The night took us to Hua Hin Brewing Co., where we overdid it slightly on Dancing Monkey Lager. That severely impaired not only our judgment but also our ability to keep our breakfast down on the jolting van ride back to Bangkok the next day.

Bright lights, big city

We kicked it up on our last night in Bangkok. We met up with a couple of Jordan’s friends, who accompanied us on adventures in the bar district on Soi 11. After being rejected for our informal attire at a bar shaped like a spaceship, we played pool at the Hillary Bar before heading down the street.

After parting with new friends, Jordan and I made for the airport the next day.
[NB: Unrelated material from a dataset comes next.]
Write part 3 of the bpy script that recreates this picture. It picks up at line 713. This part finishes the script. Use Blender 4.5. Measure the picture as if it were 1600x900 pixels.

As I hugged her goodbye, I felt a spark of elation and smiled. It wasn’t because I was glad to go; I could easily have spent another few weeks in Thailand. But I was delighted with my visit and felt lucky to have passed it without incident.

I left at about noon April 19, making it to Denver before midnight on what was technically the same day.

Snow welcomed me home to Steamboat Springs, and the sultry Thai sunshine felt about a million miles away. I put away my tank tops and started plotting a return trip.

Remember to smile, and other travel tips

When visiting Thailand there is one rule above all else: Keep smiling.

Things will not always go as expected. Reservations, appointments and schedules should always be considered tentative, and they are likely to change without notice. But if you lose your cool, you also will lose the assistance of the Thai people.

This may sound like cheesy advice, but Thai culture is a complex dynamic of cool exteriors and fiery hearts. If your bags are lost, your reservation is canceled or your tuk-tuk (three-wheeled taxi) driver tries to overcharge you – and these things are likely to happen – you have two choices. You can yell and scream, or you can smile and work around it. Anger may be effective at changing the situation in the short term, but you will never get any more assistance out of that person or anyone near them.